Asian economy back on track
By YIFAN XU in Washington | China Daily | Updated: 2022-07-09 06:45
Trade pacts, with China at the center, will help region become new focus
Despite international trade being hampered in recent years, economic integration in Asia is developing with China at the center, according to analysts.
Sourabh Gupta, senior fellow at the Institute for China-America Studies in Washington, said establishing important trade agreements contributes much to Asia's recoupling.
"Asia, and the Indo-Pacific or Asia-Pacific, is going forward aggressively with trade agreements, like RECP and CPTPP. We have more players wanting to join CPTPP now. And the barriers to locating an Asia-wide supply chain are getting much lower, which means Asia has become a seamlessly integrated supply chain from a production standpoint. And so, this obviously has the effect of recoupling Asia," he said.

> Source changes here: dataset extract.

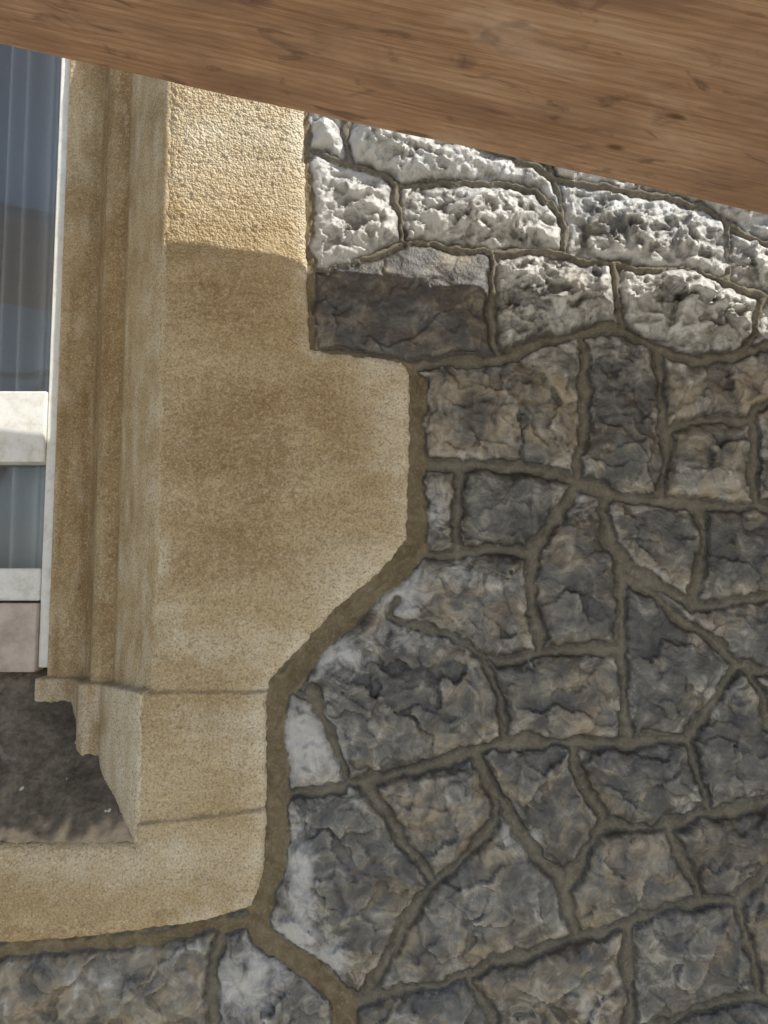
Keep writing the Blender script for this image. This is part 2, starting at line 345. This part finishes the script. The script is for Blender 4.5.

As the world's largest free trade pact, the Regional Comprehensive Economic Partnership came into force in January, bringing together the 10 ASEAN countries alongside China, Australia, New Zealand, Japan and South Korea.
A December report by the United Nations Conference on Trade and Development projected that tariff concessions in the deal would boost intra-Asia exports by approximately $42 billion, nearly 2 percent more from 2019 levels.

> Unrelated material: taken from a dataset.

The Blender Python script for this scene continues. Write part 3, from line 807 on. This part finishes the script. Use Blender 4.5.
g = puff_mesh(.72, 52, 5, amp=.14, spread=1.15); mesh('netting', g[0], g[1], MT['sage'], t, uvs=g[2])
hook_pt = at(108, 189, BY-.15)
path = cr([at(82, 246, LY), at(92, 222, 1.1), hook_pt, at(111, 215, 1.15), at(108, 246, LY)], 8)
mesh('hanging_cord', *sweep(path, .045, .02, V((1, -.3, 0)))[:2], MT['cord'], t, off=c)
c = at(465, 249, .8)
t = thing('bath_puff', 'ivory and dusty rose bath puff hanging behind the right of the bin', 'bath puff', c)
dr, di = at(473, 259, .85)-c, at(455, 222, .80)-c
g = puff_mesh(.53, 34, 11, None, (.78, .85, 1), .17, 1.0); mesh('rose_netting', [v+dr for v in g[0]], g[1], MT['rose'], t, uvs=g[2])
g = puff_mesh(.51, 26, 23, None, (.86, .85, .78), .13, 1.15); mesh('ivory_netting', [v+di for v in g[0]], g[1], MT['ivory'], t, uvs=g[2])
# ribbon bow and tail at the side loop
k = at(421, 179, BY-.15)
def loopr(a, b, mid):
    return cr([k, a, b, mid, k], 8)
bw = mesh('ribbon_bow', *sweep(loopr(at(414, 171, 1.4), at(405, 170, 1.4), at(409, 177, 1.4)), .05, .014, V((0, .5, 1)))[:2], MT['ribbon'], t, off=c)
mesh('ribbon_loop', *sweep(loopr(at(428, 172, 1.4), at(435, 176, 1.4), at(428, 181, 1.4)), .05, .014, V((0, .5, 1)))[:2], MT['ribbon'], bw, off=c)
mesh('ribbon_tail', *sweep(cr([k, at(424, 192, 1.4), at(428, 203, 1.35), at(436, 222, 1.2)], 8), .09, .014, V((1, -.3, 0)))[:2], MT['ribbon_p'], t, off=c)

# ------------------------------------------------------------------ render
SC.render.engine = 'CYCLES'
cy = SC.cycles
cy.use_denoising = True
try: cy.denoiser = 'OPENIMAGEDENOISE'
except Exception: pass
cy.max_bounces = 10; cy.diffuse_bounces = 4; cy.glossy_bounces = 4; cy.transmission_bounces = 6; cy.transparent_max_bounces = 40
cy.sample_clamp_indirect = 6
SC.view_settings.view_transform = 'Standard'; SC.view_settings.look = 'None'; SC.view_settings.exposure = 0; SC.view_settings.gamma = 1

"RCEP is set to become the world's largest trading bloc and thus a new center of gravity for global trade. Indeed, RCEP's tariff concessions are expected to further boost trade within the newly formed partnership not only by creating trade within the bloc, but more so by diverting trade from outside the region," the report said.

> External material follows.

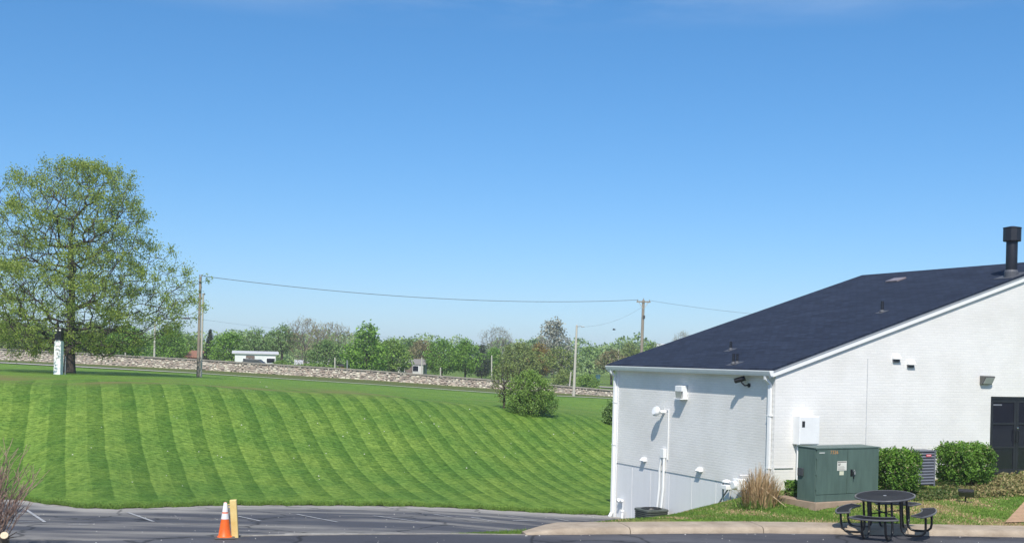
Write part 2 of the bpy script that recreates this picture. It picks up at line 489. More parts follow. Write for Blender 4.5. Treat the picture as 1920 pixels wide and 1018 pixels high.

The Comprehensive and Progressive Agreement for Trans-Pacific Partnership, which emerged after former US president Donald Trump withdrew the country from the Trans-Pacific Partnership in 2017, was signed in March 2018 and it went into force in December that year. China submitted a formal application to join the CPTPP in September 2021.
During a webinar hosted by the Center for Strategic and International Studies on June 27, Tu Xinquan, a professor at the University of International Business and Economics in Beijing, said the CPTPP is the "most convenient approach" for China to participate in regional integration.
"It is also difficult for China to meet all the rules in CPTPP in a short time, but China has taken some concrete steps," Tu said.
Important role
Rita Rudnik, an author for the Paulson Institute's think tank MacroPolo, said in her article, titled Supply Chain Diversification in Asia: Quitting China Is Hard, that China's overall manufacturing levels remained consistently high despite the "endless headlines about supply chain diversification and reshoring".
"Apple's reliance on the Asian manufacturing ecosystem, and specifically China, is well known. Thus, the company's decisions can serve as a leading indicator of electronics supply chain movements," she wrote.
"Delving further into these suppliers, many of the sites Apple removed from China were specializing in labor-intensive work such as packaging and metal production. At the same time, Apple added 14 new Chinese suppliers to its roster in 2021, many of which were higher value, knowledge-intensive manufacturers of intermediate goods like optical components, sensors, and connectors."
Gupta said another factor promoting the recoupling is consumption localization, in which China has played an important role.
"China has been this great producer economy, but now China is also pivoting to becoming a consumer economy. And what is going to happen is that many of these are supply chain-produced goods in Asia and then consumed in Asia by China. They don't only go out in certainty to Europe or America, but are also consumed within the region," Gupta said.
"I think China's role in supply chains is just going to be enhanced and increased over the next couple of years."